_GOAL_. Write out the material exactly, with the pictures left out.

— Start —

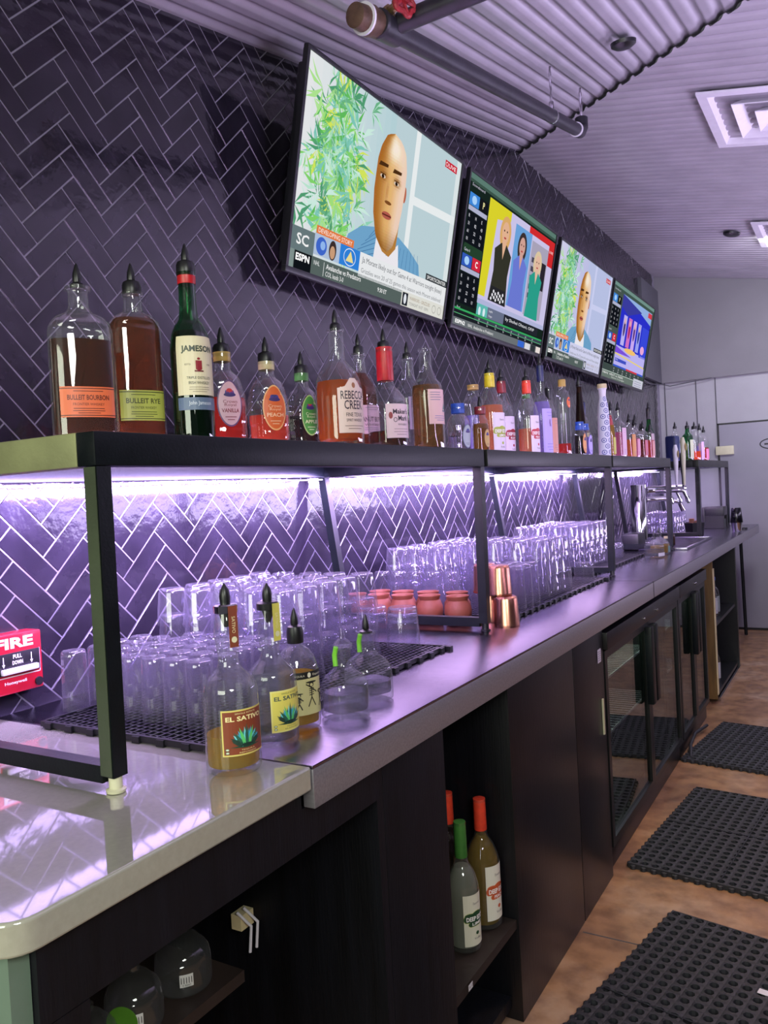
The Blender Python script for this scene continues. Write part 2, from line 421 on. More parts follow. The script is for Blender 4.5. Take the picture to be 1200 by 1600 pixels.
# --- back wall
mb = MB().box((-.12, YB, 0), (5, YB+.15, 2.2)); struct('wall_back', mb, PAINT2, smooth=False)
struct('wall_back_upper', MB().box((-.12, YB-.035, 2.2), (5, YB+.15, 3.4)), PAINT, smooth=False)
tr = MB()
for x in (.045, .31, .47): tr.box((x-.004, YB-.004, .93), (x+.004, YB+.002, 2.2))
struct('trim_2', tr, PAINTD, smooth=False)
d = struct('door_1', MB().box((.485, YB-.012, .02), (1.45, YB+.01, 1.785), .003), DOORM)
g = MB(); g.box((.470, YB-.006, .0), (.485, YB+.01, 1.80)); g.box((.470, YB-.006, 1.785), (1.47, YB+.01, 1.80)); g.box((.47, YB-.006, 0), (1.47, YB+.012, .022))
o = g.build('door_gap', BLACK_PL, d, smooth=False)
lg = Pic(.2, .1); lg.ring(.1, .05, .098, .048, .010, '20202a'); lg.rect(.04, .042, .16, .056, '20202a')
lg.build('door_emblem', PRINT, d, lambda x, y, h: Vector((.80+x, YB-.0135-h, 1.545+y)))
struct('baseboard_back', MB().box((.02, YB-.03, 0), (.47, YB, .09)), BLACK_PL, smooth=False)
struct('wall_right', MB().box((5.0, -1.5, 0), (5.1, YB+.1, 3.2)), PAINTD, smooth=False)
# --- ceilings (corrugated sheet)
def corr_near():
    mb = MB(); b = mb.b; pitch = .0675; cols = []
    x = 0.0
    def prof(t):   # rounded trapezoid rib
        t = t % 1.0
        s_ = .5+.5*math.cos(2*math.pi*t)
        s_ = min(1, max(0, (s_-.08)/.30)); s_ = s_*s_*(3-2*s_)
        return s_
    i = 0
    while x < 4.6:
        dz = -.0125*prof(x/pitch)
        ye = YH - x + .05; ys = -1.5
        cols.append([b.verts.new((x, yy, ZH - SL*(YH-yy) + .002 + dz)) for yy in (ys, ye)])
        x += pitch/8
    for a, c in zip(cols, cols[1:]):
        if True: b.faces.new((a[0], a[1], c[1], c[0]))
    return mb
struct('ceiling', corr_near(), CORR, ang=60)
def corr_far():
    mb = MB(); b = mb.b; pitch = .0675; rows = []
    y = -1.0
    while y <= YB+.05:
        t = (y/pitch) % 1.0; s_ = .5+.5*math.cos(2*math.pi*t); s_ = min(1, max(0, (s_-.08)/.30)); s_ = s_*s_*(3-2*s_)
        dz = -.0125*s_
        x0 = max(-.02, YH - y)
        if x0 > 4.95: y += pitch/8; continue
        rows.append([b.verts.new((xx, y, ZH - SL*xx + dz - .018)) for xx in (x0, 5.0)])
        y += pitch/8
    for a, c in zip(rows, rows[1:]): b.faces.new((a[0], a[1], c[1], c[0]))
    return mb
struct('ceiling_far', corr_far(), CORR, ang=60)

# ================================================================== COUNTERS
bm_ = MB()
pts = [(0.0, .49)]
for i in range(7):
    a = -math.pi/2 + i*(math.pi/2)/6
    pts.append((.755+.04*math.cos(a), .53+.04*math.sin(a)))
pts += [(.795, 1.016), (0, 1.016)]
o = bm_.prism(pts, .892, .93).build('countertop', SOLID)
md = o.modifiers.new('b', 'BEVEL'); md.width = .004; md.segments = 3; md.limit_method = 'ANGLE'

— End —

_SOLUTION_.
The Blender Python script for this scene continues. Write part 2, from line 421 on. More parts follow. The script is for Blender 4.5. Take the picture to be 1200 by 1600 pixels.
# --- back wall
mb = MB().box((-.12, YB, 0), (5, YB+.15, 2.2)); struct('wall_back', mb, PAINT2, smooth=False)
struct('wall_back_upper', MB().box((-.12, YB-.035, 2.2), (5, YB+.15, 3.4)), PAINT, smooth=False)
tr = MB()
for x in (.045, .31, .47): tr.box((x-.004, YB-.004, .93), (x+.004, YB+.002, 2.2))
struct('trim_2', tr, PAINTD, smooth=False)
d = struct('door_1', MB().box((.485, YB-.012, .02), (1.45, YB+.01, 1.785), .003), DOORM)
g = MB(); g.box((.470, YB-.006, .0), (.485, YB+.01, 1.80)); g.box((.470, YB-.006, 1.785), (1.47, YB+.01, 1.80)); g.box((.47, YB-.006, 0), (1.47, YB+.012, .022))
o = g.build('door_gap', BLACK_PL, d, smooth=False)
lg = Pic(.2, .1); lg.ring(.1, .05, .098, .048, .010, '20202a'); lg.rect(.04, .042, .16, .056, '20202a')
lg.build('door_emblem', PRINT, d, lambda x, y, h: Vector((.80+x, YB-.0135-h, 1.545+y)))
struct('baseboard_back', MB().box((.02, YB-.03, 0), (.47, YB, .09)), BLACK_PL, smooth=False)
struct('wall_right', MB().box((5.0, -1.5, 0), (5.1, YB+.1, 3.2)), PAINTD, smooth=False)
# --- ceilings (corrugated sheet)
def corr_near():
    mb = MB(); b = mb.b; pitch = .0675; cols = []
    x = 0.0
    def prof(t):   # rounded trapezoid rib
        t = t % 1.0
        s_ = .5+.5*math.cos(2*math.pi*t)
        s_ = min(1, max(0, (s_-.08)/.30)); s_ = s_*s_*(3-2*s_)
        return s_
    i = 0
    while x < 4.6:
        dz = -.0125*prof(x/pitch)
        ye = YH - x + .05; ys = -1.5
        cols.append([b.verts.new((x, yy, ZH - SL*(YH-yy) + .002 + dz)) for yy in (ys, ye)])
        x += pitch/8
    for a, c in zip(cols, cols[1:]):
        if True: b.faces.new((a[0], a[1], c[1], c[0]))
    return mb
struct('ceiling', corr_near(), CORR, ang=60)
def corr_far():
    mb = MB(); b = mb.b; pitch = .0675; rows = []
    y = -1.0
    while y <= YB+.05:
        t = (y/pitch) % 1.0; s_ = .5+.5*math.cos(2*math.pi*t); s_ = min(1, max(0, (s_-.08)/.30)); s_ = s_*s_*(3-2*s_)
        dz = -.0125*s_
        x0 = max(-.02, YH - y)
        if x0 > 4.95: y += pitch/8; continue
        rows.append([b.verts.new((xx, y, ZH - SL*xx + dz - .018)) for xx in (x0, 5.0)])
        y += pitch/8
    for a, c in zip(rows, rows[1:]): b.faces.new((a[0], a[1], c[1], c[0]))
    return mb
struct('ceiling_far', corr_far(), CORR, ang=60)

# ================================================================== COUNTERS
bm_ = MB()
pts = [(0.0, .49)]
for i in range(7):
    a = -math.pi/2 + i*(math.pi/2)/6
    pts.append((.755+.04*math.cos(a), .53+.04*math.sin(a)))
pts += [(.795, 1.016), (0, 1.016)]
o = bm_.prism(pts, .892, .93).build('countertop', SOLID)
md = o.modifiers.new('b', 'BEVEL'); md.width = .004; md.segments = 3; md.limit_method = 'ANGLE'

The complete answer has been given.